The journey on the No.5 was only about half as long as the one from Lyttelton but had plenty of interest.  First off was a person reluctant to give up their seat in the buggy park for the second buggy that got on in the bus exchange.  This was soon sorted out.  Further along we encountered any number of surly individuals on what was my old bus route to and from town.  We had teenage girls at Eastgate Mall who were refused passage due to carrying huge milkshakes and armfuls of junk food.  They were vociferous in their displeasure with the driver, teaching Seraphine some choice new words in the process.

A few stops later was a woman who apparently wanted the bus but changed her mind after the driver stopped.  When he suggested to her that she should signal if she didn’t want the bus to stop she transformed into an Angry Person.  One of those that starts muttering abuse loudly but without making eye contact.  The driver appeared to think better of the whole encounter and closed the doors.  Just another day on the No. 5.

Getting off at my old stop we headed down the road to Grilly’s house where Seraphine gets to rowl around outside on some flat land for a change while we drink tea and eat gingerbread and Grilly’s famous bacon and egg pie.  Nom Nom.

After an hour or two we get to repeat the whole process to get home.  Joy.

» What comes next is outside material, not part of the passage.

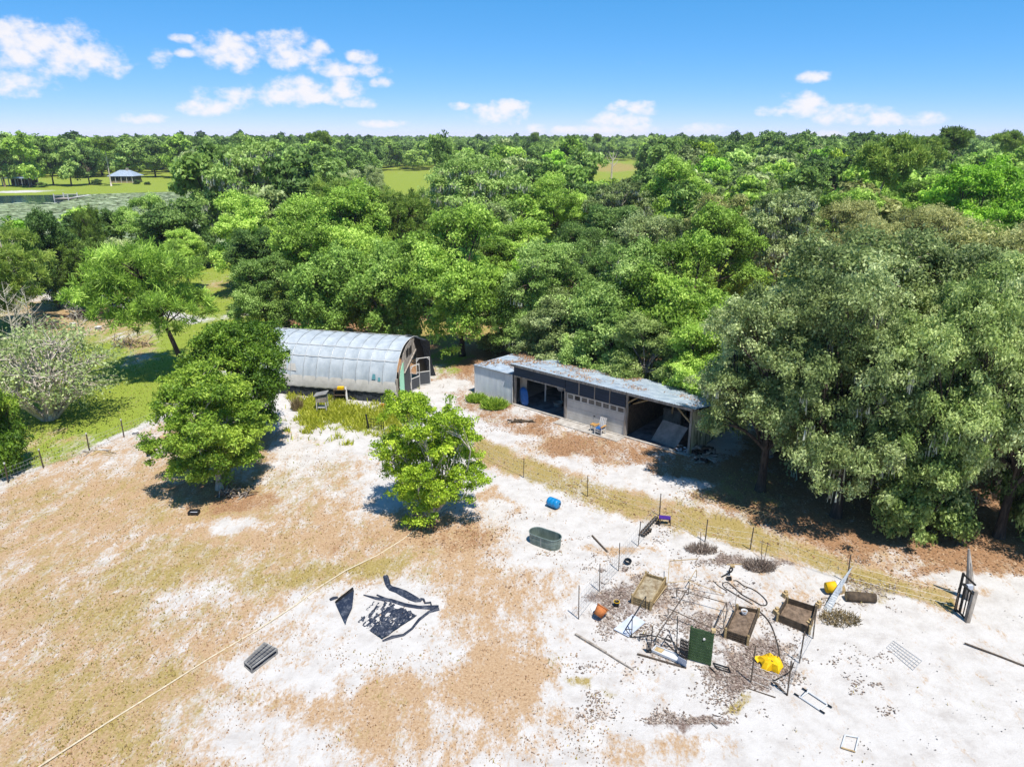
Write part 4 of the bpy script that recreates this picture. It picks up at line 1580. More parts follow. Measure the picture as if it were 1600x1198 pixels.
# roof
spart('fascia', M_GREYWOOD, -.1, SLEN + .2, -.32, -.26, HF - .16, HF + .02)
for u in np.arange(.0, SLEN + .1, 1.25):
    MB().beam(sp(u, -.24, HF - .08), sp(u, SDEP + .1, HB - .08), .06, .12).build('rafter', M_GREYWOOD, shed)
nsh = 17
for k in range(nsh):
    u0, u1 = -.2 + k * (SLEN + .5) / nsh, -.2 + (k + 1) * (SLEN + .5) / nsh
    m = MB()
    nn_ = 10
    lift = .004 * (k % 2)
    for i in range(nn_ + 1):
        u = u0 + (u1 - u0 + .03) * i / nn_
        z = .018 * (1 if i % 2 else -1) * (1 if i % 5 else 1.4)
        m.v += [tuple(sp(u, -.36, HF + .05 + z + lift)), tuple(sp(u, SDEP + .25, HB + .0 + z + lift))]
    for i in range(nn_):
        m.f.append((2 * i, 2 * i + 2, 2 * i + 3, 2 * i + 1))
    m.build('roof_sheet', M_ROOF, shed)
# cream end wall
for k in range(7):
    v0, v1 = k * SDEP / 7, (k + 1) * SDEP / 7
    top = HF + (HB - HF) * (v1 / SDEP) - .15
    m = MB()
    for i in range(9):
        v = v0 + (v1 - v0) * i / 8
        du = .02 * (1 if i % 2 else -1)
        m.v += [tuple(sp(SLEN + .12 + du, v, .02 + .1 * (k % 2))), tuple(sp(SLEN + .12 + du, v, top))]
    for i in range(8):
        m.f.append((2 * i, 2 * i + 2, 2 * i + 3, 2 * i + 1))
    m.build('end_sheet', M_CREAM, shed)
# low store at the other end
st = thing('lean_to_store', 'white corrugated lean-to store joined to the navy shed', 'lean-to', sp(-4.2, 0, 0))
for k in range(5):
    u0, u1 = -4.1 + k * .79, -4.1 + (k + 1) * .79 - .004
    m = MB()
    for i in range(13):
        u = u0 + (u1 - u0) * i / 12
        dv = .016 * (1 if i % 2 else -1)
        m.v += [tuple(sp(u, -.02 + dv, .03)), tuple(sp(u, -.02 + dv, 2.42))]
    for i in range(12):
        m.f.append((2 * i, 2 * i + 2, 2 * i + 3, 2 * i + 1))
    m.build('front_sheet', M_CORR, st)
    m = MB()
    for i in range(13):
        u = u0 + (u1 - u0 + .02) * i / 12 - .05
        dz = .016 * (1 if i % 2 else -1)
        m.v += [tuple(sp(u, -.14, 2.5 + dz)), tuple(sp(u, SDEP, 2.28 + dz))]
    for i in range(12):
        m.f.append((2 * i, 2 * i + 2, 2 * i + 3, 2 * i + 1))
    m.build('roof_sheet', M_ROOF, st)
sbox(MB(), -4.18, -.08, -.1, -.05, 2.36, 2.48).build('eave_trim', M_WHITE, st)
for u in (-4.12, -.12):
    sbox(MB(), u - .03, u + .03, -.06, -.0, 0, 2.4).build('corner_trim', M_WHITE, st)
sbox(MB(), -4.14, -4.11, .03, SDEP - .05, .02, 2.3).build('side_wall', M_CORR, st)
sbox(MB(), -4.1, -.1, SDEP - .05, SDEP - .02, .02, 2.2).build('rear_wall', M_CORR, st)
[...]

When we finally reach the top of our not insubstantial hill in L-town it’s nearly 4pm and we’re shattered.

Inconvenient much?  Hmmm, I really did miss the car right then I must say.  What was that about effort?  At least it wasn’t raining.  And we did get to all have a big family lie down together in our bed.  All three of us snoozing happily for half an hour.  Now that’s what I call a successful quest.